Dataset records
• • •
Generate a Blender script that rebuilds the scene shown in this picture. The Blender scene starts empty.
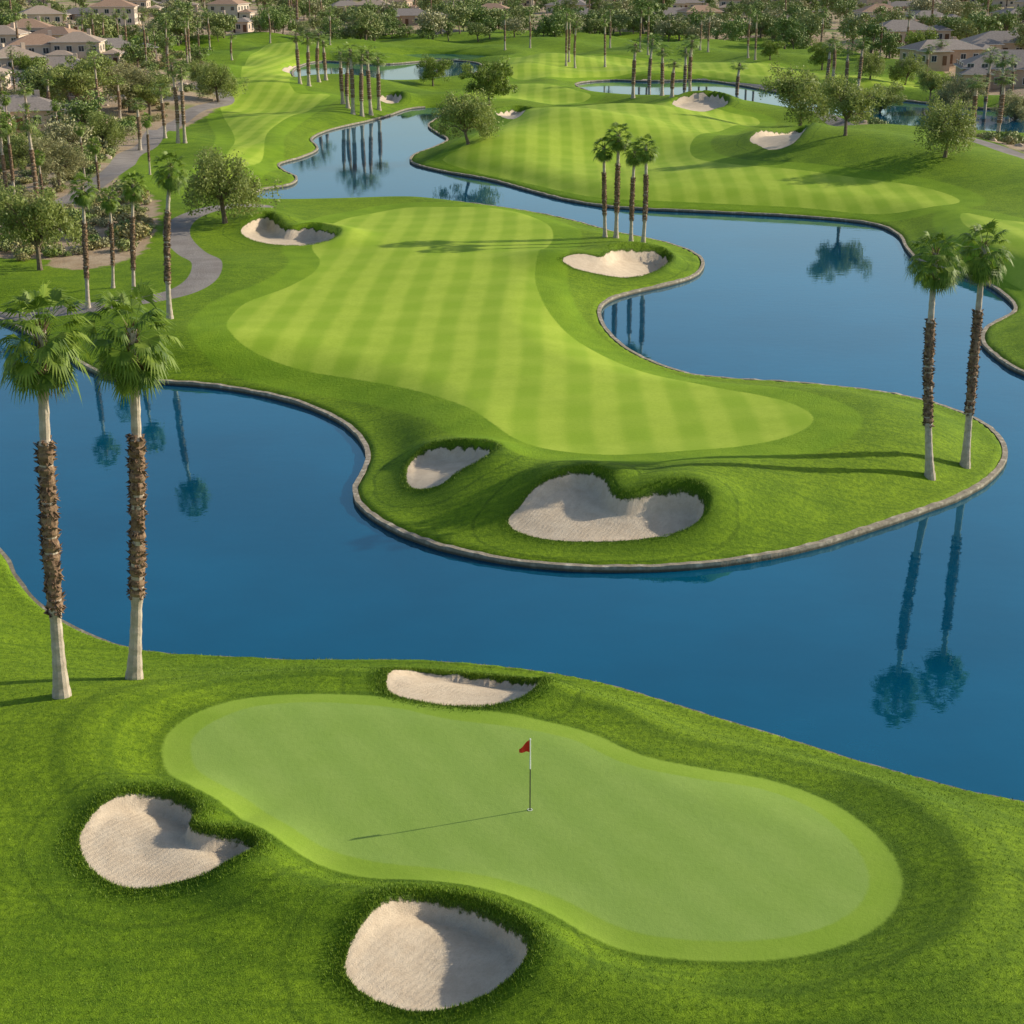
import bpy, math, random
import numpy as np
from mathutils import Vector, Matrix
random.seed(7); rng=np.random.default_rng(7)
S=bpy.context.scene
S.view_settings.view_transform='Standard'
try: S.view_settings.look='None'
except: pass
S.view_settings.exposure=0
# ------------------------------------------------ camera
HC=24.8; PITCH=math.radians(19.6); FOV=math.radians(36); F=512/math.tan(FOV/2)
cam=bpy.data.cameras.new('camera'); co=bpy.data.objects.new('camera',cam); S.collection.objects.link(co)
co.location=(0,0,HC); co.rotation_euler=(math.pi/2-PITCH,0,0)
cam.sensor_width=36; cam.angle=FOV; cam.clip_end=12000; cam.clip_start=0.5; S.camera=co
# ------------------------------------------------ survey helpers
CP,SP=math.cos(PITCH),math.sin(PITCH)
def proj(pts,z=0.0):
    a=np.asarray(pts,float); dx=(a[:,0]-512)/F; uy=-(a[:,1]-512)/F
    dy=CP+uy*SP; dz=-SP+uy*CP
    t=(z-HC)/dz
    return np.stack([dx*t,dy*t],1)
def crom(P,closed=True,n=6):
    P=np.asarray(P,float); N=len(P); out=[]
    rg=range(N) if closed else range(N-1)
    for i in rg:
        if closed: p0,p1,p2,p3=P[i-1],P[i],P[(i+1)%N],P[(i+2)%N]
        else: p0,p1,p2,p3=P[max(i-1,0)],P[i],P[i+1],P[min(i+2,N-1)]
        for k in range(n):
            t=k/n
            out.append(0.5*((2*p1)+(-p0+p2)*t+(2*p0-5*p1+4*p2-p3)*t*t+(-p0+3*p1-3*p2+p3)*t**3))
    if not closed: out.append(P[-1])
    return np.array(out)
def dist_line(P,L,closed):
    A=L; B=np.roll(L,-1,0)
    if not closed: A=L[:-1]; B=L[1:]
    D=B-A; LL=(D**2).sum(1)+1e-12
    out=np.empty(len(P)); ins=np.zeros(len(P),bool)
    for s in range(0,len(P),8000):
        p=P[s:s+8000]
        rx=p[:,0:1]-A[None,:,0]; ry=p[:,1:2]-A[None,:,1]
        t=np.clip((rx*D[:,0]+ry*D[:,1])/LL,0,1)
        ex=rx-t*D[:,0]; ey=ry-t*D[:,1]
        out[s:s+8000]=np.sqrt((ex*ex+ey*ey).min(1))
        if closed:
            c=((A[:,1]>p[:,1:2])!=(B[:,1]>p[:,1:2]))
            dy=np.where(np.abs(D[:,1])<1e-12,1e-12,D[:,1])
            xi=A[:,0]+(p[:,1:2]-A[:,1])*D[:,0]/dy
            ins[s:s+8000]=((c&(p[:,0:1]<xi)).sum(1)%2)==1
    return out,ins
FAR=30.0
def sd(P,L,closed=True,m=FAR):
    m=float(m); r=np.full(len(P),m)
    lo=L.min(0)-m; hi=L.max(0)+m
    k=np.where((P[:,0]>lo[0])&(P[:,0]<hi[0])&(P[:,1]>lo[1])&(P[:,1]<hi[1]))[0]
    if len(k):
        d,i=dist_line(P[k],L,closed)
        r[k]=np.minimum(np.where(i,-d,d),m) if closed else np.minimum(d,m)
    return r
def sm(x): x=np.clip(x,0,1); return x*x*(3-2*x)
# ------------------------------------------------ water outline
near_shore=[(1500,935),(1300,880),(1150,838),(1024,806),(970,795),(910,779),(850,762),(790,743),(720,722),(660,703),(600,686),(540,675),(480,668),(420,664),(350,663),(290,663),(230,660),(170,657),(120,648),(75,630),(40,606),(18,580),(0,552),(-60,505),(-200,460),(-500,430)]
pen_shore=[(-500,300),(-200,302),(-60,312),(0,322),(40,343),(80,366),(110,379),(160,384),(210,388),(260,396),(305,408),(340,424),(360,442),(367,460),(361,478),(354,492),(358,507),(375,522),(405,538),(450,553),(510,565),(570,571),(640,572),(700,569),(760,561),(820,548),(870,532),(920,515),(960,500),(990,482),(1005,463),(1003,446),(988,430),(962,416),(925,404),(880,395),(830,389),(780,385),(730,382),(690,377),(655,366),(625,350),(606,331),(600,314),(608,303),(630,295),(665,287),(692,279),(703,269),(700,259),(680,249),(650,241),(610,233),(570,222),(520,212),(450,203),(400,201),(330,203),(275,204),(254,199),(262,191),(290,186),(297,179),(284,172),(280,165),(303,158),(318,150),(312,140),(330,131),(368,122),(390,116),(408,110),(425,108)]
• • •
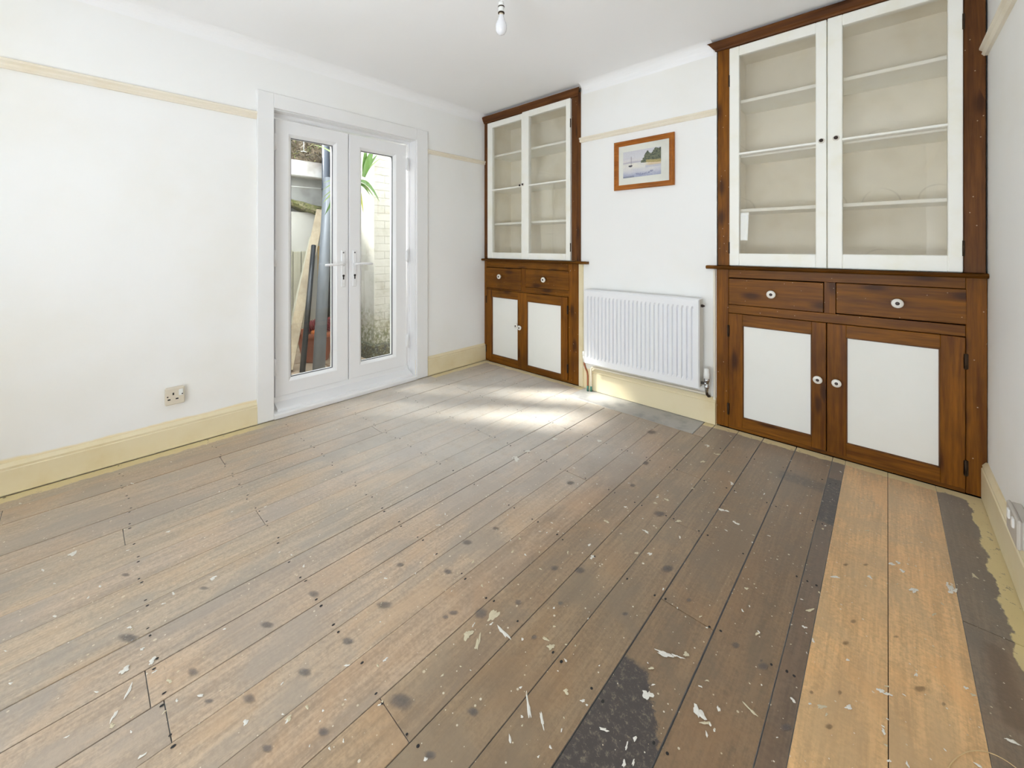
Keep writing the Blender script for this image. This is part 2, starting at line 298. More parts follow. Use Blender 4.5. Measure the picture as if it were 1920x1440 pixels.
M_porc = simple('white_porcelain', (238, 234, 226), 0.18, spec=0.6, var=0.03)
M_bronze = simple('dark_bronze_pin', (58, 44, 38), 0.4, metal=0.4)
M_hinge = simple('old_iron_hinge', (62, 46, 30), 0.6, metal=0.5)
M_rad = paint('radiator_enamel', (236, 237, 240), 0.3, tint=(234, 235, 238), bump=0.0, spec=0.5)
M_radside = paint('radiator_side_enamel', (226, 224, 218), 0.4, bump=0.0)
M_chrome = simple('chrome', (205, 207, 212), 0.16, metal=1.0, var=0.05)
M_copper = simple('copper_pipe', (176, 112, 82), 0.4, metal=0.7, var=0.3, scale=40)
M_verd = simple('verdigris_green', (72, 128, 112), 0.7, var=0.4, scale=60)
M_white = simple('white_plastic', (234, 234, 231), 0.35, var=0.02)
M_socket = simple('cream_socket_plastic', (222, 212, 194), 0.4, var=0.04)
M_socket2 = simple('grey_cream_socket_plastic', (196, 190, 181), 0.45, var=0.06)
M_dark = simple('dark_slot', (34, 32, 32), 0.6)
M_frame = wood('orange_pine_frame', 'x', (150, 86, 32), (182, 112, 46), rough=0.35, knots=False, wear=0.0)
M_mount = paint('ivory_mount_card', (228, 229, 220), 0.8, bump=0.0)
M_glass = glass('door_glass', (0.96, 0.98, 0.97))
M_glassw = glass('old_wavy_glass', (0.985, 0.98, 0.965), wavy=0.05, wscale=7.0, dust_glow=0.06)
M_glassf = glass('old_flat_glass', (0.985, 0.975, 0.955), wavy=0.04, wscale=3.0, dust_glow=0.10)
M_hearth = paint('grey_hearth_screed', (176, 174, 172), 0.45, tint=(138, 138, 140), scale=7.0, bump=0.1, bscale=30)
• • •
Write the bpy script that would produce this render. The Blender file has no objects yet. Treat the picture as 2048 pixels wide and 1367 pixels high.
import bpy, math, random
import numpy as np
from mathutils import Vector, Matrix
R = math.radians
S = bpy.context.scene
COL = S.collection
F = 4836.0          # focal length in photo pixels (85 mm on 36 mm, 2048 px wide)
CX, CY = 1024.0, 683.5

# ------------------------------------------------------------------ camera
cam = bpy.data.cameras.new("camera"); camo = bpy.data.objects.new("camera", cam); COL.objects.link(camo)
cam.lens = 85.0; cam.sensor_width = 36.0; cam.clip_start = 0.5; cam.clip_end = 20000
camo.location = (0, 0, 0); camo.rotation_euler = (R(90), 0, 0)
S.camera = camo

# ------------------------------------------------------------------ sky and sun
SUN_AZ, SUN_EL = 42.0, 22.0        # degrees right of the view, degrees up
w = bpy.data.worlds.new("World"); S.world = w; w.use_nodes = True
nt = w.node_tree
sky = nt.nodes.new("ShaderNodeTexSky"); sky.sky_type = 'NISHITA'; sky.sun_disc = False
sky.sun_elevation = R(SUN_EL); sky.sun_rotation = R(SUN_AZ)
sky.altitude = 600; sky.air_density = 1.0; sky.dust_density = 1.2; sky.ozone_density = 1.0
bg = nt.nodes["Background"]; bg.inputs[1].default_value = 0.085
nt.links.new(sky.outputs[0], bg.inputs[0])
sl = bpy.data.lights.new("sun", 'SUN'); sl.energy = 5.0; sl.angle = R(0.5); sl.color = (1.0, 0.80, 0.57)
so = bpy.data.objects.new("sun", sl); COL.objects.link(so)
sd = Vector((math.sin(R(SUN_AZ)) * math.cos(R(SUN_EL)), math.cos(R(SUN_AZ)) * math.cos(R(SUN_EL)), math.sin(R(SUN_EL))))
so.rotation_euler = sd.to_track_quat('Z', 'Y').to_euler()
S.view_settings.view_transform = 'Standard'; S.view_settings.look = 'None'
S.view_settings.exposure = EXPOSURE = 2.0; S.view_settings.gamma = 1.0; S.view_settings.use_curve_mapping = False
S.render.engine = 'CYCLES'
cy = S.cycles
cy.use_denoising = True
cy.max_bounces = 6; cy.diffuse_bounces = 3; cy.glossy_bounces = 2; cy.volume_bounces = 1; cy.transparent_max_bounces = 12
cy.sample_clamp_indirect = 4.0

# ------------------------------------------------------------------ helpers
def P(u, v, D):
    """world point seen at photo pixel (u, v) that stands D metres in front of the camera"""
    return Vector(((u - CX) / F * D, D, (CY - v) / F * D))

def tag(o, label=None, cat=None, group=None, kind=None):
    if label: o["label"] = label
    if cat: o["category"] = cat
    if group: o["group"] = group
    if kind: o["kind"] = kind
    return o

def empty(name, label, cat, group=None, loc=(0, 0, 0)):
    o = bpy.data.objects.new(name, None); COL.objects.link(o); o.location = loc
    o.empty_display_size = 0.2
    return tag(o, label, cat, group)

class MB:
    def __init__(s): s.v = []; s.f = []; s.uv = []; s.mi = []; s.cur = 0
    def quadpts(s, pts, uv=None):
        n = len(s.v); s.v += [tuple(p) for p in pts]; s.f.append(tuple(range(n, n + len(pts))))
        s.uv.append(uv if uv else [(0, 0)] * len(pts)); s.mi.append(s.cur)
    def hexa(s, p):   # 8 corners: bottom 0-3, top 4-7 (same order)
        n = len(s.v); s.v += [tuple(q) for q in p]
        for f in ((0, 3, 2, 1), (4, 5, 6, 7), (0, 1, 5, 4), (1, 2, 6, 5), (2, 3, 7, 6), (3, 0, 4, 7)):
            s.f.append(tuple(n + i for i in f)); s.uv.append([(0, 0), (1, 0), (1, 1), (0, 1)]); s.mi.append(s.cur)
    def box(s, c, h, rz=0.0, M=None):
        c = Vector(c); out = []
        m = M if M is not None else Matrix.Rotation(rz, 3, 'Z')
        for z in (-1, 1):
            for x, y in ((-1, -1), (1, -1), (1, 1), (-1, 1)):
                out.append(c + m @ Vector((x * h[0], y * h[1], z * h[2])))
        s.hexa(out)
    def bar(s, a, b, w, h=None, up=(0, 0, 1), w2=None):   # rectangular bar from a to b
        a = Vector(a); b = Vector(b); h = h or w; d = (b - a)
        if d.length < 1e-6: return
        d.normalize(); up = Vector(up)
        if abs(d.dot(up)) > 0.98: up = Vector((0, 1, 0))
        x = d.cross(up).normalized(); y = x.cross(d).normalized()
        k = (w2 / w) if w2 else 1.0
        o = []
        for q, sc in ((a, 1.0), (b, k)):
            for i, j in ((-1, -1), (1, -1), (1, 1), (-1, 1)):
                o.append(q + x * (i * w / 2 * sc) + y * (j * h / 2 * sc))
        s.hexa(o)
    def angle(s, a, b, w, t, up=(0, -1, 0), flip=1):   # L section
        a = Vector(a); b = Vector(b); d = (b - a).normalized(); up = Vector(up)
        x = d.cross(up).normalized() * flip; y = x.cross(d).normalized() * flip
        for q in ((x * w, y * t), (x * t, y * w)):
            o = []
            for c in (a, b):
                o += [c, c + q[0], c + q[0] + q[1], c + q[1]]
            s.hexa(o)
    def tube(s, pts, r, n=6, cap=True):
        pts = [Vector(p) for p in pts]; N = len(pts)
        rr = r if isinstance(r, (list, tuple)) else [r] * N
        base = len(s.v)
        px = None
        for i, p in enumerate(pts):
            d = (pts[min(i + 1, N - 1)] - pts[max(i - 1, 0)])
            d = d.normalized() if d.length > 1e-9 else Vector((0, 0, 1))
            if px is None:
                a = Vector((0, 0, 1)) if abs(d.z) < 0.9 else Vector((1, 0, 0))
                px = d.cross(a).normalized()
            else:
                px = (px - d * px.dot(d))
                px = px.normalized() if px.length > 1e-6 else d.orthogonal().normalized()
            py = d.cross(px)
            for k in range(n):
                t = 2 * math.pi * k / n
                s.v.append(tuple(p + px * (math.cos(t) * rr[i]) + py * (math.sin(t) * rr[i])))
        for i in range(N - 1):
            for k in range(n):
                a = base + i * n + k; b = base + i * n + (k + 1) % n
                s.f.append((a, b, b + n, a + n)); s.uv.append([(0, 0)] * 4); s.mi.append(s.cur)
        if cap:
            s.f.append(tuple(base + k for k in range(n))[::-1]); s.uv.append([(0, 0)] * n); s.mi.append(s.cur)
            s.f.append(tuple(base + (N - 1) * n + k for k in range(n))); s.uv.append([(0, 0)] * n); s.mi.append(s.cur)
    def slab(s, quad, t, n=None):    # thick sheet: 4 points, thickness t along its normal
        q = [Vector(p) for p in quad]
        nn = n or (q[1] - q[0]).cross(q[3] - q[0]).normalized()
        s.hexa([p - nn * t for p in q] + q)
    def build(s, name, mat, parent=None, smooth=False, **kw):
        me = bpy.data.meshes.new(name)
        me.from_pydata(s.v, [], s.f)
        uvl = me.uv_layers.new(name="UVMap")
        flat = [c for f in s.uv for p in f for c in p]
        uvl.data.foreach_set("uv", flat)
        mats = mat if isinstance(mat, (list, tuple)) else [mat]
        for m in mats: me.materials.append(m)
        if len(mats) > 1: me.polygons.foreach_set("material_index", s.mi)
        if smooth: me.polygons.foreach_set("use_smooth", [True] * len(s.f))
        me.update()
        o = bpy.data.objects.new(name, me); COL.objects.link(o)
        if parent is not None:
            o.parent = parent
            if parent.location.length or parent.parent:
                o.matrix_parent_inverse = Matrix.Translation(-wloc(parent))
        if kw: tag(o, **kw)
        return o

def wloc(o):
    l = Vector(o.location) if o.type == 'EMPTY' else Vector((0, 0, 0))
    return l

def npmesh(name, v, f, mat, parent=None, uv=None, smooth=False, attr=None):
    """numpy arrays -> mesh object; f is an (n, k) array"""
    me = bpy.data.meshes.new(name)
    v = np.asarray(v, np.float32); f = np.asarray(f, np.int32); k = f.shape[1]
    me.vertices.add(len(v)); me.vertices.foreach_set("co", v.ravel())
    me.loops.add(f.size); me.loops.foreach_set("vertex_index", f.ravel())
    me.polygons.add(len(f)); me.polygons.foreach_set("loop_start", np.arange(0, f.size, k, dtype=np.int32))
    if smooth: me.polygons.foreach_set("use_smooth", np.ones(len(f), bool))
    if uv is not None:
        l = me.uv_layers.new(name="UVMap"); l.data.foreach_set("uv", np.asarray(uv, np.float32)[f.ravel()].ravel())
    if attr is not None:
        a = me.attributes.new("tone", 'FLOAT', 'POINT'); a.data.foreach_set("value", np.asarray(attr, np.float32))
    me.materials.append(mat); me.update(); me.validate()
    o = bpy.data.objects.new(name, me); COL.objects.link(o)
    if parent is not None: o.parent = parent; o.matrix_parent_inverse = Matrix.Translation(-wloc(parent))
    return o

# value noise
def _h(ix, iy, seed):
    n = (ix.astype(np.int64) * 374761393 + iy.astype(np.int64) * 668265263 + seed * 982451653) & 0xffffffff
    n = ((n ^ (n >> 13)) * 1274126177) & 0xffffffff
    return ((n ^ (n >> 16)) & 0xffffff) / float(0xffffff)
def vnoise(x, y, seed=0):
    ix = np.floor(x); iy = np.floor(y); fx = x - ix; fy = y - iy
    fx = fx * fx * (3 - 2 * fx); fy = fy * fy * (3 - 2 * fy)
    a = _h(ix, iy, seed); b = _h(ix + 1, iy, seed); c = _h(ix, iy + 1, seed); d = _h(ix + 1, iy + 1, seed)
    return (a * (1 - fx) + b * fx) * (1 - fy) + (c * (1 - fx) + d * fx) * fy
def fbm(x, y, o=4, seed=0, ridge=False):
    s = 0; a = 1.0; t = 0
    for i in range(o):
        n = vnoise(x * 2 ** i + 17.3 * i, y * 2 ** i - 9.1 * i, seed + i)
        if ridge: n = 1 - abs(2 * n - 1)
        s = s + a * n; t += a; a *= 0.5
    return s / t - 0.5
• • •
**What you will do:** Find the string "scene" in the listing and return every line that holds it.

**Exercise response:**
Generate a Blender script that rebuilds the scene shown in this picture. The Blender scene starts empty.
S=bpy.context.scene
S = bpy.context.scene